#### [WHAT IS REQUIRED]
Leaving out every picture, retype the lines below from the top through the one that contains "COL = S.collection".

=== DATASET EXTRACT ===

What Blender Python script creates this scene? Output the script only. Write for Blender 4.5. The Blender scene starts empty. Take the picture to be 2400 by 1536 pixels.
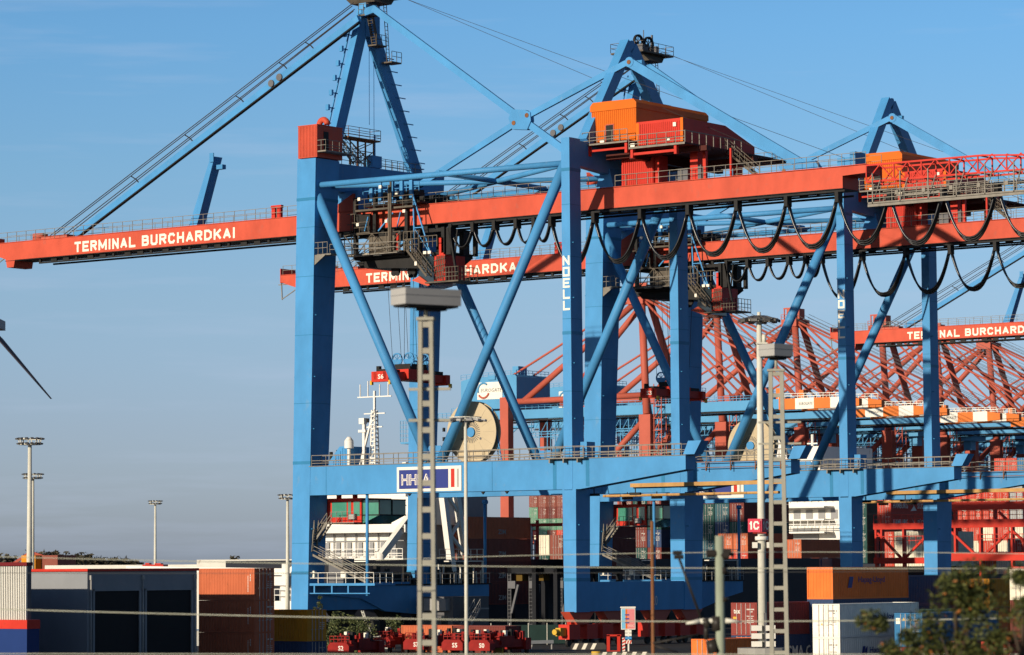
import bpy, bmesh, math, random
from math import sin, cos, pi, radians, sqrt, atan2
from mathutils import Vector, Matrix
random.seed(7)
S = bpy.context.scene
COL = S.collection

# ------------------------------------------------------------------ camera, sky, sun, exposure
F = 7575.57; PITCH = .0739; ROLL = -.0061; AZ = .6428; EYE = 7.9
cam = bpy.data.cameras.new('camera'); co = bpy.data.objects.new('camera', cam); COL.objects.link(co)
cam.sensor_width = 36; cam.lens = F / 2400 * 36; cam.clip_start = 1; cam.clip_end = 30000
co.matrix_world = Matrix.Translation((0, 0, EYE)) @ Matrix.Rotation(pi / 2 + PITCH, 4, 'X') @ Matrix.Rotation(ROLL, 4, 'Z')
cam.dof.use_dof = True; cam.dof.focus_distance = 300; cam.dof.aperture_fstop = 1.5
S.camera = co
SUN_EL = radians(14.3); SH = (-.6824, -.731)          # horizontal direction towards the sun
w = bpy.data.worlds.new("World"); S.world = w; w.use_nodes = True
nt = w.node_tree; nt.nodes.clear()
def N(t, tree=None, **k):
    n = (tree or nt).nodes.new(t)
    for a, b in k.items(): setattr(n, a, b)
    return n
out = N('ShaderNodeOutputWorld'); bg = N('ShaderNodeBackground'); sky = N('ShaderNodeTexSky')
sky.sky_type = 'NISHITA'; sky.sun_disc = False; sky.sun_elevation = SUN_EL
sky.sun_rotation = atan2(SH[0], SH[1]); sky.air_density = 1.0; sky.dust_density = .6; sky.ozone_density = 2.0
bg.inputs[1].default_value = .105
tc = N('ShaderNodeTexCoord'); sep = N('ShaderNodeSeparateXYZ'); ramp = N('ShaderNodeValToRGB')
nt.links.new(tc.outputs['Generated'], sep.inputs[0]); nt.links.new(sep.outputs[2], ramp.inputs[0])
cr = ramp.color_ramp                                   # sky tint by height; upper sky darkened to cut fill light on shaded faces
cr.elements[0].position = 0; cr.elements[0].color = (.62, .78, 1.48, 1)
cr.elements[1].position = .9; cr.elements[1].color = (.08, .12, .24, 1)
for z, c in ((.044, (.65, .76, 1.26)), (.083, (.69, .82, 1.16)), (.122, (.63, .87, 1.17)), (.166, (.56, .90, 1.24)), (.20, (.52, .85, 1.18)), (.30, (.26, .45, .72)), (.5, (.13, .21, .38))):
    e = cr.elements.new(z); e.color = (*c, 1)
mul = N('ShaderNodeMix', data_type='RGBA', blend_type='MULTIPLY'); mul.inputs[0].default_value = 1
nt.links.new(sky.outputs[0], mul.inputs[6]); nt.links.new(ramp.outputs[0], mul.inputs[7])
mp = N('ShaderNodeMapping'); mp.inputs['Scale'].default_value = (5, 5, 60); mp.inputs['Rotation'].default_value = (.0, .05, 0); mp.inputs['Location'].default_value = (1.35, .4, .7)
nz = N('ShaderNodeTexNoise'); nz.inputs['Scale'].default_value = 1.1; nz.inputs['Detail'].default_value = 5; nz.inputs['Roughness'].default_value = .6
cl = N('ShaderNodeValToRGB'); cl.color_ramp.elements[0].position = .50; cl.color_ramp.elements[1].position = .76
cl.color_ramp.elements[0].color = (0, 0, 0, 1); cl.color_ramp.elements[1].color = (.36, .36, .36, 1)
mx = N('ShaderNodeMix', data_type='RGBA'); mx.inputs[7].default_value = (4.5, 5.3, 6.9, 1)
nt.links.new(tc.outputs['Generated'], mp.inputs[0]); nt.links.new(mp.outputs[0], nz.inputs['Vector'])
nt.links.new(nz.outputs[0], cl.inputs[0]); nt.links.new(cl.outputs[0], mx.inputs[0])
nt.links.new(mul.outputs[2], mx.inputs[6]); nt.links.new(mx.outputs[2], bg.inputs[0]); nt.links.new(bg.outputs[0], out.inputs[0])
sl = bpy.data.lights.new('sun', 'SUN'); sl.energy = 5; sl.angle = radians(.5); sl.color = (1, .87, .70)
so = bpy.data.objects.new('sun', sl); COL.objects.link(so)
sv = Vector((SH[0] * cos(SUN_EL), SH[1] * cos(SUN_EL), sin(SUN_EL)))
so.rotation_euler = sv.to_track_quat('Z', 'Y').to_euler(); so.location = sv * 500
S.view_settings.view_transform = 'Standard'; S.view_settings.look = 'None'; S.view_settings.exposure = .1; S.view_settings.gamma = 1
S.cycles.max_bounces = 4; S.cycles.diffuse_bounces = 2; S.cycles.glossy_bounces = 2; S.cycles.use_denoising = True

# ------------------------------------------------------------------ frames: pixel rays, crane frame (u towards land, v along the quay)
OX, OY = -22.936, 340.728
U = Vector((cos(AZ), -sin(AZ), 0)); V = Vector((sin(AZ), cos(AZ), 0)); ORI = Vector((OX, OY, 0))
def ray(px, py):
    X, Y = px - 1200, py - 768; c, s = cos(ROLL), sin(ROLL)
    X0 = c * X + s * Y; Y0 = -s * X + c * Y; zc = -Y0 / F
    return Vector((X0 / F, cos(PITCH) - sin(PITCH) * zc, sin(PITCH) + cos(PITCH) * zc))
EY = Vector((0, 0, EYE))
def at(px, py, Y): r = ray(px, py); return EY + r * (Y / r.y)
def ground(px, py, z=0): r = ray(px, py); return EY + r * ((z - EYE) / r.z)
def toc(p, O=ORI): d = p - O; return Vector((d.dot(U), d.dot(V), p.z))
def W(u, v, z=0): return ORI + U * u + V * v + Vector((0, 0, z))
def pv(px, py, v, O=ORI): r = ray(px, py); return toc(EY + r * ((v + O.dot(V)) / r.dot(V)), O)
def pu(px, py, u, O=ORI): r = ray(px, py); return toc(EY + r * ((u + O.dot(U)) / r.dot(U)), O)

# ------------------------------------------------------------------ materials
def mat(name, col, rough=.5, var=.14, scale=.8, metal=0, rust=0, rcol=(.16, .06, .025), corr=None, spec=.15, streak=.5):
    m = bpy.data.materials.new(name); m.use_nodes = True; t = m.node_tree
    b = t.nodes['Principled BSDF']; b.inputs['Roughness'].default_value = rough; b.inputs['Metallic'].default_value = metal
    b.inputs['Specular IOR Level'].default_value = spec
    tx = N('ShaderNodeTexCoord', t); mpp = N('ShaderNodeMapping', t); mpp.inputs['Scale'].default_value = (1, 1, 1 - .85 * streak)
    t.links.new(tx.outputs['Object'], mpp.inputs[0])
    n1 = N('ShaderNodeTexNoise', t); n1.inputs['Scale'].default_value = scale; n1.inputs['Detail'].default_value = 6; n1.inputs['Roughness'].default_value = .62
    t.links.new(mpp.outputs[0], n1.inputs['Vector'])
    r = N('ShaderNodeMapRange', t); r.inputs[1].default_value = .3; r.inputs[2].default_value = .7; r.inputs[3].default_value = 1 - var; r.inputs[4].default_value = 1 + var * .6
    t.links.new(n1.outputs[0], r.inputs[0])
    mm = N('ShaderNodeMix', t, data_type='RGBA', blend_type='MULTIPLY'); mm.inputs[0].default_value = 1; mm.inputs[6].default_value = (*col, 1)
    t.links.new(r.outputs[0], mm.inputs[7]); last = mm.outputs[2]
    if rust:
        n2 = N('ShaderNodeTexNoise', t); n2.inputs['Scale'].default_value = scale * 2.2; n2.inputs['Detail'].default_value = 8; n2.inputs['Roughness'].default_value = .7
        t.links.new(mpp.outputs[0], n2.inputs['Vector'])
        r2 = N('ShaderNodeMapRange', t); r2.inputs[1].default_value = .64 - rust * .2; r2.inputs[2].default_value = .74; r2.inputs[3].default_value = 0; r2.inputs[4].default_value = .75
        t.links.new(n2.outputs[0], r2.inputs[0])
        m2 = N('ShaderNodeMix', t, data_type='RGBA'); m2.inputs[7].default_value = (*rcol, 1)
        t.links.new(r2.outputs[0], m2.inputs[0]); t.links.new(last, m2.inputs[6]); last = m2.outputs[2]
    t.links.new(last, b.inputs['Base Color'])
    return m
BLUE = mat('crane_blue_paint', (.066, .258, .51), .45, .15, .4, rust=.22, rcol=(.15, .27, .40))
BLUE2 = mat('weathered_blue_paint', (.062, .248, .485), .5, .15, .4, rust=.24, rcol=(.17, .25, .34))
BAND = mat('darker_blue_weld_band', (.03, .18, .34), .45, .1)
RED = mat('crane_red_paint', (.52, .080, .042), .55, .18, .5, rust=.26, rcol=(.36, .10, .07))
DRED = mat('bright_red_paint', (.52, .035, .02), .5, .15, .5, rust=.1)
ORANGE = mat('orange_paint', (.62, .125, .005), .5, .1, .4)
GRIME = mat('grimy_trolley_steel', (.12, .10, .075), .6, .35, 1.5, rust=.4, rcol=(.05, .03, .02))
STEEL = mat('galvanised_steel', (.22, .20, .165), .5, .25, 1.5, rust=.35, rcol=(.18, .10, .05))
DARK = mat('dark_grimy_steel', (.02, .019, .018), .6, .3, 1)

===

#### [IN RESPONSE]
What Blender Python script creates this scene? Output the script only. Write for Blender 4.5. The Blender scene starts empty. Take the picture to be 2400 by 1536 pixels.
import bpy, bmesh, math, random
from math import sin, cos, pi, radians, sqrt, atan2
from mathutils import Vector, Matrix
random.seed(7)
S = bpy.context.scene
COL = S.collection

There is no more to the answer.